Cavaco Silva tem um problema. Como qualquer político. Esse problema chama-se passado. E o passado do presidente, deste presidente, cruza-se, em grande medida, com as políticas estruturais do Governo que agora excomunga. Por isso, Cavaco protagonizou, de certa forma, um exercício público de autoflagelação. Não pode o presidente alhear-se de uma realidade que ajudou a moldar.

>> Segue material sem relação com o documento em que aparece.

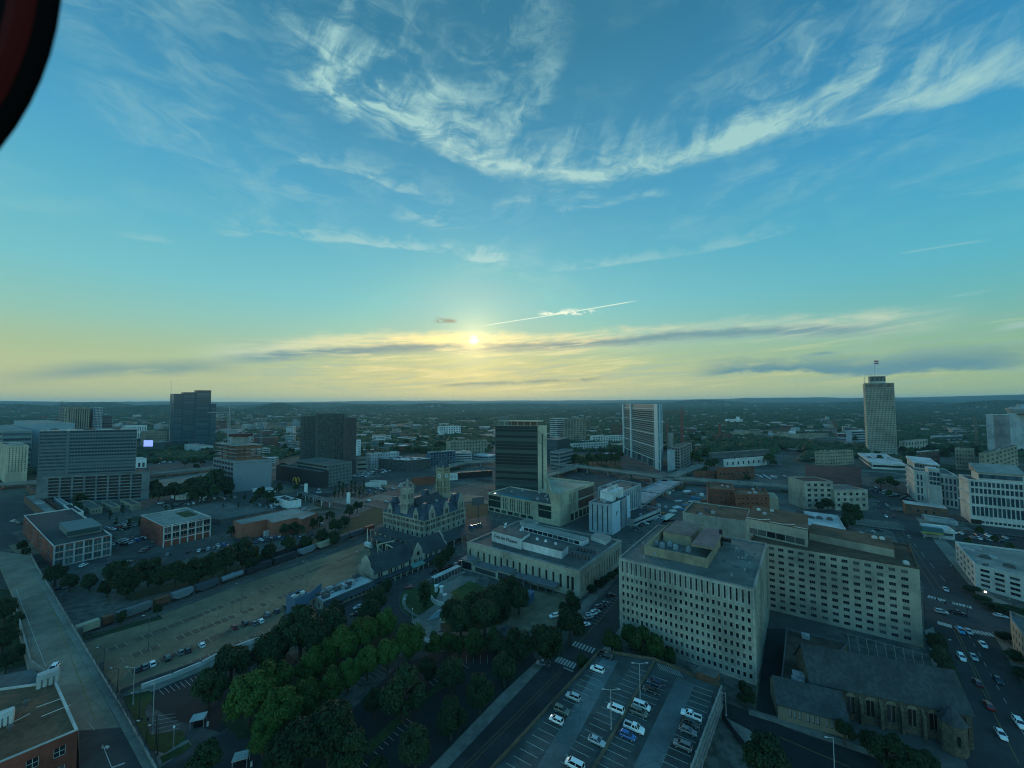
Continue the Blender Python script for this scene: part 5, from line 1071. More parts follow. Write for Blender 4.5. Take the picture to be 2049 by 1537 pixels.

Mas se isto é verdade, também o é afirmar que o país merece mais do que um chefe de Estado corta-fitas, cuja única preocupação é cimentar a certeza, entre os eleitores, de que trata todos os portugueses por igual. Se ao presidente da República for coarctada a possibilidade de, por via da sua mais incisiva arma - a palavra-, agitar as águas, caminharemos para um unanimismo bacoco, de regime, em que ninguém acredita.
O presidente da República - este e os vindouros - tem de transcender a dimensão "à la rainha de Inglaterra" que lhes parece destinada. E ser mais do que um indivíduo cauteloso quando no cumprimento do mandato e surpreendentemente lúcido e crítico quando já lá não está (vide Jorge Sampaio).
Mas não nos iludamos. O murro na mesa de Cavaco Silva não mudará nada: agora, estão estes; a seguir, virão outros. Como alguém dizia por estes dias, de que serve mudar os políticos se eles continuam a imitar-se uns aos outros?